Home / Business and Economy / Barclays Forecasts Dip in Crypto Trading Volumes
Barclays Forecasts Dip in Crypto Trading Volumes
16 Dec
Summary
- Barclays anticipates lower crypto trading volumes in 2026.
- Lack of clear catalysts may hinder investor enthusiasm.
- Regulation like the CLARITY Act could boost market clarity.

Barclays forecasts a more subdued year for the cryptocurrency market in 2026, anticipating a downturn in trading volumes and a decline in investor enthusiasm. The bank's analysis highlights a challenging environment for digital asset exchanges, citing unclear catalysts for renewed activity and a slow adoption rate for tokenized assets.
Retail-focused exchanges, which previously benefited from bull market surges, are now facing diminished trading interest. Barclays analysts observed a sharp cooling in spot market trading volumes, a critical revenue source for firms like Coinbase and Robinhood. Without significant market drivers, these volumes are expected to remain muted throughout 2026.
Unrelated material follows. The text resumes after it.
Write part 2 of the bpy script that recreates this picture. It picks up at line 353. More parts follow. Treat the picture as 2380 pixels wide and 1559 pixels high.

While regulatory developments, such as the pending CLARITY Act, could provide much-needed clarity on asset classification and regulatory oversight, their immediate impact on earnings is uncertain. Despite growth initiatives and acquisitions, Coinbase faces headwinds from shrinking spot volumes and rising operational costs, leading Barclays to revise its price target downwards.